Most of the older ties in my drawer were sporting ones: cricket clubs, rugby clubs, touring clubs we'd played against. The ties were all ugly but the memories sweet. Most of the ties were badly stained. I suspect if you'd dropped them in a bucket of water and let them leach, you'd have got something bottleable.
The most battered tie was from a university drinking club, the Kangaroos. I was hon sec in my final year, charged with devising novel ways for the membership to get drunk. I've still got a framed photo of us all, suited, tied and alarmingly fresh-faced.
The ties from middle-age were easier to biff. They were bought for work. Many were over-bright or extravagantly patterned or comically themed, intended, I suppose, oh dear, to say something about me, to make me stand out from the crowd. But to want to stand out from the crowd is to admit that you belong in the crowd. Indeed wearing a tie is almost the definition of crowdishness, of social conformity. 'A crowd flowed over London Bridge,' wrote sad old Eliot, and he didn't have to add that they all wore ties.
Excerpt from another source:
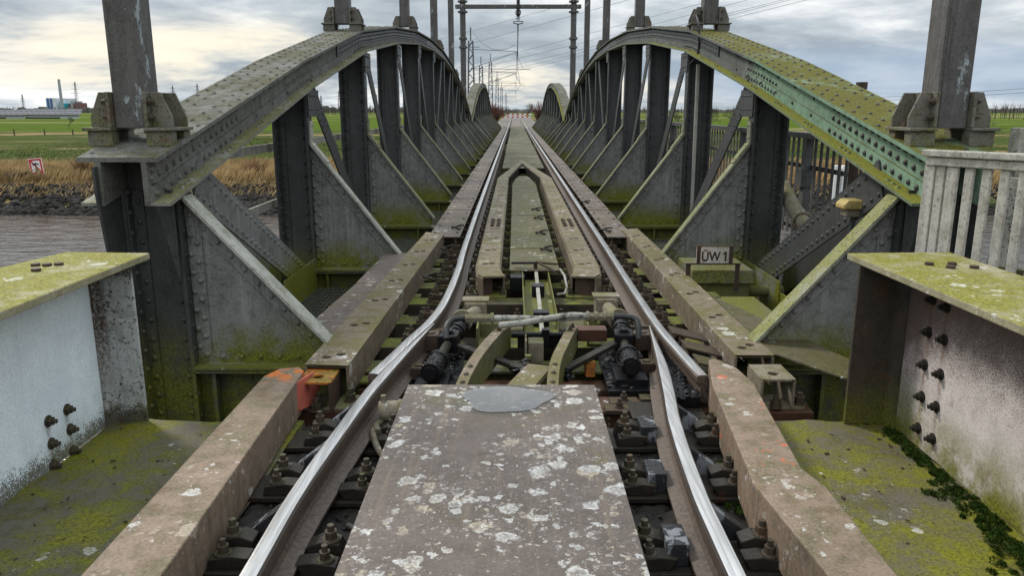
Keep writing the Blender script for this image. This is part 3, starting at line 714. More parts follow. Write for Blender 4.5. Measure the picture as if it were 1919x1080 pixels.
# ------------------------------------------------------------------ near rail fastenings: plates, clamps, bolts, braces
def near_fastener(x, y, s, lb, block):
    """s: direction from the rail towards the clamp"""
    t = thing('rail_fastening', lb, 'rail fastening', (x, y, -.212), 'bolted rail fastenings of the near track')
    m = MB(); m.box(x-.15, x+.15, y-.105, y+.105, -.212, -.190); m.build('base_plate', 'dark_iron', t, bevel=.003)
    m = MB(); m.prism([(x-s*.06, y-.085, -.189), (x+s*.07, y-.085, -.189), (x+s*.06, y-.085, -.150), (x-s*.02, y-.085, -.135), (x-s*.085, y-.085, -.142)], (0, .07, 0))
    m.prism([(x-s*.06, y+.015, -.189), (x+s*.07, y+.015, -.189), (x+s*.05, y+.015, -.125), (x-s*.02, y+.015, -.115), (x-s*.07, y+.015, -.135)], (0, .075, 0))
    m.build('clamp', 'dark_iron', t, bevel=.004)
    for yy, z, r in ((-.05, -.142, .021), (.05, -.12, .024)):
        m = MB(); m.hexnut((x+s*.015, y+yy, z), r, .028, .024); m.cyl((x+s*.015, y+yy, z-.006), (x+s*.015, y+yy, z+.004), r*1.55, 14); m.build('bolt', 'nut', t, bevel=.0015)
    if block:
        m = MB()
        if block == 'brace': m.prism([(x-s*.02, y+.115, -.189), (x-s*.17, y+.115, -.189), (x-s*.19, y+.115, -.05), (x-s*.15, y+.115, -.05), (x-s*.02, y+.115, -.15)], (0, .065, 0))
        else: m.box(*sorted((x-s*.05, x-s*.13)), y-.06, y+.085, -.189, -.098)
        m.build('chair_block', 'grease_spot', t, bevel=.004)
kk = 0
near_ys = [2.02, 2.55, 3.10, 3.60]
where = ['at the bottom edge of the picture', 'second from the bottom edge', 'third from the bottom edge', 'closest to the brown cross beam']
for i, y in enumerate(near_ys):
    sh = -.02 if i == 3 else 0
    lx = -.833 if y < 2.8 else (-.805 if y < 3.3 else -.765); rx = .697 if y < 2.3 else (.703 if y < 2.7 else (.727 if y < 3.3 else .775))
    near_fastener(lx-.20, y, -1, f'oily fastening outside the left near rail, {where[i]}', 'brace')
    near_fastener(lx+.145, y-.04, 1, f'oily fastening between left near rail and spotted plate, {where[i]}', None)
    near_fastener(rx-.205, y, -1, f'oily fastening between right near rail and spotted plate, {where[i]}', 'box')
    near_fastener(rx+.20, y, 1, f'oily fastening outside the right near rail, {where[i]}', 'brace')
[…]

You can sense it in the words.
It's hard to see why the tie has endured so long. Unlike a jacket, shirt or trousers it confers no benefit other than perhaps to conceal a row of buttons. Presumably it began as a neckerchief, tied round the neck to absorb sweat or to provide warmth. From that it evolved into fashion. Flick through a photo album and you can date most snaps from the ties - the reed-thin ties of the 1950s, the woven string things of the later 60s, the wide chequered beasts of the early 70s and so on. They prove, if nothing else, that the winds of fashion blow men along like thistledown just as they do women. We are all of us creatures of the herd.
But there is also class attached to ties. Posh boys' schools require them. Army regiments love them. Parliament insists on them. Most professions traditionally wear them. But few trades do.
So ties are emblems of belonging and of social status. And at 61 I'm not much interested in either. Henceforth if an event requires a tie, I just won't go. I'm not sure that I'll miss much.